The find could alter numerous industrial processes

Sep 18, 2009 10:25 GMT  ·  By
Weakly charged oil droplets easily merge (top), but, when strongly charged, they repel (bottom)
   Weakly charged oil droplets easily merge (top), but, when strongly charged, they repel (bottom)

Ever since American thinker Benjamin Franklin and French physicist Charles-Augustin de Coulomb laid the groundwork for this theory, it has become axiomatic to say that opposite charges attract. This has been proven countless times in a wide array of experiments, and numerous industrial processes are currently based on the knowledge that two particles of the same substance, sporting opposite charges, always attract. However, a new scientific investigation puts a dent in the theory, showing that, if, for instance, droplets of a substance are too charged, then they repel each other, ScienceNow reports.

The find was made by accident in 2005, by University of California in Davis (UCD) chemical engineer William Ristenpart, who was trying to study the effects of electric charges on water droplets, suspended in an oily solution. Usually, in such a setup, when two oppositely charged droplets meet, they exert a mutual attraction force on each other. But, when the expert turned on the electric charge at a higher level, he noticed that the droplets started repelling each other, rather than attracting. “I thought it was fascinating and very confusing,” Ristenpart says.

In the case of average droplets meeting and attracting, a series of phenomena occurs.

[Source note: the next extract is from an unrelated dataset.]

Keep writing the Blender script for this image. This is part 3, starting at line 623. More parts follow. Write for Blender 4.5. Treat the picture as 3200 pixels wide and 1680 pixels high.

First, because the droplets are flexible, they deform when they draw close to each other, a process that gives birth to structures known as Taylor cones on their surfaces. These cones eventually merge, and then all of the droplets are pulled together. Over the past three years, Ristenpart and colleagues Andrew Belmonte, Jacy Bird, and Howard Stone have spent their time at the Harvard University, trying to find out what causes the abnormal behavior when the electrical charge is too high.

They determined that, in instances where low or medium charges were used, the droplets tended to form short and wide Taylor cones. When higher charges were applied, the attraction force was so great, that the cones became long and thin, forming an angle at their tips. This difference causes the weird behavior, the team writes in the September 17th issue of the journal Nature.

When the bridge between the droplets is short and wide, the surface tension of the liquid essentially pulls the two structures together. When the bridge is long, thin and angled, other forces in the individual take over, and pull the liquid back on itself, thus generating the rejection phenomenon. The find could have vast implications in many fields, ranging from how to perform mass spectrometry, to producing better colors and explaining how rain forms.